La baisse à terme du risque de pauvreté des pensionnés et du taux de chômage est déterminante
La baisse observée dans la projection à politique inchangée s’explique surtout par la diminution, au cours de la période de projection, de la part de la population ayant un revenu inférieur au seuil de risque de pauvreté et plus particulièrement par le net recul de la part des pensionnés ayant un revenu inférieur à ce seuil. C’est ce qui ressort du scénario de référence à politique inchangée du Rapport annuel 2016 du Comité d’étude sur le vieillissement. Cela s’explique par la participation accrue des femmes au marché du travail et la croissance plus rapide, à l’horizon 2030, des pensions minimums et de la garantie de revenu aux personnes âgées par rapport à celle des salaires.
La diminution à long terme du taux de chômage dans le scénario de référence du Comité d’étude sur le vieillissement a également un impact sur l’évolution de la population exposée à un risque de pauvreté ou d’exclusion sociale. En effet, cette évolution se traduit par une baisse de la population présentant une très faible intensité de travail.
Contribution au processus de monitoring
Cette projection à politique inchangée, élaborée à partir des informations disponibles jusqu’en juillet 2016, montre que des mesures supplémentaires doivent être déployées pour atteindre les objectifs de réduction de la pauvreté. Elle peut continuer à être actualisée et utilisée pour élaborer des projections sur la base de l’enquête EU-SILC, qui est la principale source de statistiques sur la pauvreté en Belgique. En outre, on peut tenir compte d’hypothèses alternatives.
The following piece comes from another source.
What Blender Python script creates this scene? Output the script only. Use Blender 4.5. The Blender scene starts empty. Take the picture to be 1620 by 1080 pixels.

Il est ainsi possible d’analyser l’impact d’une autre politique sur l’évolution projetée de la population exposée à un risque de pauvreté ou d’exclusion sociale.
Cette projection peut ainsi contribuer au processus de monitoring des objectifs belges de réduction de la pauvreté dans le cadre de la stratégie Europe 2020 et des objectifs de développement durable des Nations unies.